Guiding consumers since 2009

FNB slams 30 year bonds

By Staff Writer
First National Bank (FNB) have this week highlighted how 30 year bonds can rip off consumers. “On face value, taking out a 30 year bond may look attractive as lower monthly costs appear more affordable, a 30 year bond will result in a 64% greater interest payable compared to a 20 year option, which no matter how you look at it, is not in your financial best interest,” says Tommy Nel, head of credit at FNB home loans.
 
Consumers typically take out a 30 year bond in order to afford the monthly repayments or to purchase a house that is around 10% more expensive than what is afforded to them on a 20 year bond.
 
For example, if you buy a home for the property value of R1 million, at prime, which is currently at 9.25% on a 20 year loan term, your repayments would be R9 159. If you only pay the minimum installments for the 240 term, you would have paid back R2.2 million by the end of the loan term.
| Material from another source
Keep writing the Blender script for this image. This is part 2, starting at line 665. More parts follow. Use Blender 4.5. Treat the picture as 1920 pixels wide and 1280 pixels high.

Under a 30 year loan term option, your repayment will be marginally less, at R8 227 per month. However, at the end of the term you would have paid back a total of R2.96 million. This is R764 000 more than the 20 year bond, points out FNB.
 
“On the 30 year option, your installments will be around 10% lower a month, which amounts to a ‘saving’ of R932 a month,” says Nel.
 
But Nel feels the money would do better elsewhere: “There is a possibility, if you are dedicated and invest this towards a long term goal, you may potentially earn a higher rate of return than what you have paid on your home loan. It must however be noted that such a course of action involves much higher levels of risk than the safer option of paying off your home loan sooner. If however, instead, these additional funds were spent on consumables on a monthly basis, consumers would undoubtedly be much worse off financially in the long haul.”
 
Nel adds that with a 30 year loan it can take a while to pay off the capital of the loan as the interest is so high. “After year five on a 20-year home loan you would have paid off 11%, whilst only paying off 4% on the 30-year option. After 10 years, you would have paid off almost 30% of your 20-year home loan, whilst having paid off only about 10% of your 20-year home loan. At the point where you would have paid off your 20 year home loan, you will still owe R640k, 64% of your 30 year loan,” he illustrates.
 
FNB says does not currently offer 30-year home loans because of these reasons, and would only consider doing so in future if it is able to ensure customers are able to make an informed decision in terms of this as a financing option. Nel did admit that under exceptional circumstances the bank has offered customers that experience some financial strain the ability to extend their loans past 20 years. “But this constitutes less than 2% of our outstanding loan book,” he adds.
 
30 Year bond not a ‘wrong call’ for everyone
 
Rival Standard Bank confirmed that it offers 30 year bonds to customers while Absa says on the home loan section of its website that it offers ‘flexible repayment terms of up to 30 years’. Meanwhile, Nedbank’s website says that ‘You can pay off your home loan over a period of up to 25 years’.
 
Steven Barker, head of home loans for Standard Bank, says that 30 year home loans are not a ‘wrong call’ for everyone. “Standard Bank primarily offers 20 year loans but we are happy to see special requests form customers for 30 year applications subject to certain credit criteria. Thirty year bonds give customers affordability and a leg up on the property ladder. This product assists a small portion of the population.”
 
Barker points out that nothing prevents consumers from paying off their home loan more rapidly and that the bank is open to lenders asking for their loan term to change to 20 years. “The 30 year bond is more expensive but there’s nothing stopping customers form paying off their loans more aggressively by paying, say 5%, more on their repayments or adding in lump sums. They can also apply for access bonds which will allow them to pay in more and take out the money again if they need to.”
 
*Absa and Nedbank were approached for comment and Justmoney will add their responses as soon they are provided to us.